Diese Frage beantworten neben Hubert Feil mehrere hochrangige und kompetente Persönlichkeiten mit einem klaren Ja. Álvaro Middelmann sieht in der Bewerbung eine historische Gelegenheit, den kulturellen Reichtum der als Teutonengrill etikettierten Inseln ein für allemal ins Bewusstsein der europäischen Öffentlichkeit zu hieven. Feil meinte, der bloße Umstand der balearischen Bewerbung würde Erstaunen auslösen und dazu führen, dass Journalisten, Politiker, Touristikunternehmer und am Ende die breite Öffentlichkeit auf den enormen kulturellen Reichtum der Inseln aufmerksam würden.

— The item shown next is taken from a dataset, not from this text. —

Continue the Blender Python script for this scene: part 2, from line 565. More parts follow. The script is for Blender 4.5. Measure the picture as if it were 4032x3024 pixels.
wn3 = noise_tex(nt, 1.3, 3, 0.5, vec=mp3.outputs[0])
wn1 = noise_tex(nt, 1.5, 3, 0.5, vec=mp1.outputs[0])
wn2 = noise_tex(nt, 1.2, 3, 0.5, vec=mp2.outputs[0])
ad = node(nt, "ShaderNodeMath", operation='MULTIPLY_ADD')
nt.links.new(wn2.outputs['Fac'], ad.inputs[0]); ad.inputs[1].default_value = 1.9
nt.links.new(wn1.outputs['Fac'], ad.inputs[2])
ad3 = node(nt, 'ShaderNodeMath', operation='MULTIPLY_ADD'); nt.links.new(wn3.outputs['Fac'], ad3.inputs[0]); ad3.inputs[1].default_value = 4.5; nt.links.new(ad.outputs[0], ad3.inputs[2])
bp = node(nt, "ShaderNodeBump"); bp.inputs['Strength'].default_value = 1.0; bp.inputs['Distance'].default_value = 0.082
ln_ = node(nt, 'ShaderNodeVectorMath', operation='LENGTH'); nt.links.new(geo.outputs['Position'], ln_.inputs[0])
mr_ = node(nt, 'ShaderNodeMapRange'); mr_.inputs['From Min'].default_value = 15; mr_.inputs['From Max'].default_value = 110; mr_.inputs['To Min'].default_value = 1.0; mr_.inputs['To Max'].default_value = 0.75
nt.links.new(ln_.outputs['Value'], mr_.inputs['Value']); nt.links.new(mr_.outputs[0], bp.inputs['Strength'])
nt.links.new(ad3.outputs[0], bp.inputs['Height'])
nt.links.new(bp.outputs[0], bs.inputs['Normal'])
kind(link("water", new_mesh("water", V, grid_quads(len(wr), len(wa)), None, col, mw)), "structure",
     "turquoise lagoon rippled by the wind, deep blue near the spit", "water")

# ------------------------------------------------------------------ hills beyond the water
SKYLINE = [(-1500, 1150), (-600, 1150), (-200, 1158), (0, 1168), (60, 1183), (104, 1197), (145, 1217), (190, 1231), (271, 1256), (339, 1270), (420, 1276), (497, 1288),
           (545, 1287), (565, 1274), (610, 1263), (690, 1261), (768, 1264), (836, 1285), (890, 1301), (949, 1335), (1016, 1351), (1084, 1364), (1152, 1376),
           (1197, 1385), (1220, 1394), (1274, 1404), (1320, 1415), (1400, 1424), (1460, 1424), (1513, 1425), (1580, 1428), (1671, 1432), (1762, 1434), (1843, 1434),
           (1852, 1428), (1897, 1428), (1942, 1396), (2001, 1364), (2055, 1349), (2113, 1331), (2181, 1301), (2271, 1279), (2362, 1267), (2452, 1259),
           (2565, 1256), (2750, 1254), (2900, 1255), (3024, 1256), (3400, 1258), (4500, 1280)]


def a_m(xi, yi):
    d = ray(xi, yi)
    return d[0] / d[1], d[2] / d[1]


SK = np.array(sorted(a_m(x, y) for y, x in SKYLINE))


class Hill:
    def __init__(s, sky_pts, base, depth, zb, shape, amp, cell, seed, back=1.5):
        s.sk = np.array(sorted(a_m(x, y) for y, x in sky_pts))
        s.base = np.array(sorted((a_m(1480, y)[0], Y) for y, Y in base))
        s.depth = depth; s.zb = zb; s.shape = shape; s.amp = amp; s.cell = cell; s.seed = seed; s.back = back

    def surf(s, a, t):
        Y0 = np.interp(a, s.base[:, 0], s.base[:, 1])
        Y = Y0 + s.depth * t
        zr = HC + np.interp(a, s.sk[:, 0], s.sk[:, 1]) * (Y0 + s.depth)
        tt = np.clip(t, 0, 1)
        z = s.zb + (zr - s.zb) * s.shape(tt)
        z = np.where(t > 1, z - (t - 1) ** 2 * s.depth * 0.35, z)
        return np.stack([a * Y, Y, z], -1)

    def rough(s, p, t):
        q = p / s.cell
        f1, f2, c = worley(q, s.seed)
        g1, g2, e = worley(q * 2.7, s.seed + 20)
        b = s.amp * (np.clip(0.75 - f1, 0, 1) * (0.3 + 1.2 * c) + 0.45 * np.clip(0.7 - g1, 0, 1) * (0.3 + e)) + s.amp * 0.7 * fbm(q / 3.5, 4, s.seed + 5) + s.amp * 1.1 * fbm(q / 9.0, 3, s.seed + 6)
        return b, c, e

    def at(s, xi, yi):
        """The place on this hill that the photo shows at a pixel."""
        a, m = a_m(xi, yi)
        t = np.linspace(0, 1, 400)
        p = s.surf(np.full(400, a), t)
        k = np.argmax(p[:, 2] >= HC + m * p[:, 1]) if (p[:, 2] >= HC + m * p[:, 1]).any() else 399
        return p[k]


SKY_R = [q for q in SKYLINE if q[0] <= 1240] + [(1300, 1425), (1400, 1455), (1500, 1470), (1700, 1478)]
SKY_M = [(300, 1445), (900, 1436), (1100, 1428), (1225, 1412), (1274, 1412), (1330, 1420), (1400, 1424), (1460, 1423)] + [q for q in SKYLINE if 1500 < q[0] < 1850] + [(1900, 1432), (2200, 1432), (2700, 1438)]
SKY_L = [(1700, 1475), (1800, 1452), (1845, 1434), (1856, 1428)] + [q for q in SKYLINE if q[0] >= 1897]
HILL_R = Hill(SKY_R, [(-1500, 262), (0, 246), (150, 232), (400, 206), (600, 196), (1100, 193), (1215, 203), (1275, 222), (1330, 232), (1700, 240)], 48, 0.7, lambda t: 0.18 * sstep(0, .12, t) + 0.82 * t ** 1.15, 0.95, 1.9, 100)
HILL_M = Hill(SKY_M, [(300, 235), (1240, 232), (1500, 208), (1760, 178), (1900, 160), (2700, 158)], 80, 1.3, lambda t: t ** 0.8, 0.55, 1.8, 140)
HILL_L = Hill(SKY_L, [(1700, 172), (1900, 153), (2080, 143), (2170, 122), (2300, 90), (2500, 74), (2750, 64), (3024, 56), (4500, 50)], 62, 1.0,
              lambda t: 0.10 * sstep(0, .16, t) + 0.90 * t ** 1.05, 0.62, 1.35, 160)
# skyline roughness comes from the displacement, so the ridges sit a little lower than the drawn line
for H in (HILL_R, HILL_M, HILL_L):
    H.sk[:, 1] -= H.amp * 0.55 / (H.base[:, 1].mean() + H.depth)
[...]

Wer betreibt, organisiert und bezahlt die Bewerbung?

Feil besteht darauf, dass die Bewerbung eine von privaten Sponsoren finanzierte Initiative bleibt und sich von der Politik so fern wie möglich hält. Mitte Oktober will der Deutsche in Palma ein Büro mit festen Mitarbeitern eröffnen und eine Website aktivieren. Die momentan an seiner Person festgemachte Initiative soll später von einer Stiftung weiterbetrieben werden. Mit dem Fomento de Turismo und dem Institut d´Estudis Balèarics hat Feil bereits zwei wichtige Institutionen an Bord.

Wer ist Hubert Georg Feil?

Feils Berufsbezeichnung lautet Kulturmanager. Der 1958 geborene Deutsche war zunächst unter anderem als Musikproduzent tätig, gründete dann eine Agentur mit Schwerpunkt Sponsoringberatung und war von 2001 bis 2003 Präsident des Deutschen Fachverbandes für Sponsoring und Sonderwerbeformen (FASPO). Heute ist er Teilhaber der in Palma ansässigen Firma „Culturebrand", die Kultur- und Sponsoringberatung anbietet. Daneben ist Feil an einem Musikverlag beteiligt. 2007 beriet er die Kunstmesse Art Cologne in Palma de Mallorca. Erfahrung mit den Dynamiken einer Kulturhauptstadt sammelte er unter anderem 2003 in Graz und bei der Sondierung einer möglichen Kandidatur von Innsbruck, die später verworfen wurde. Hubert Georg Feil lebt auf Mallorca.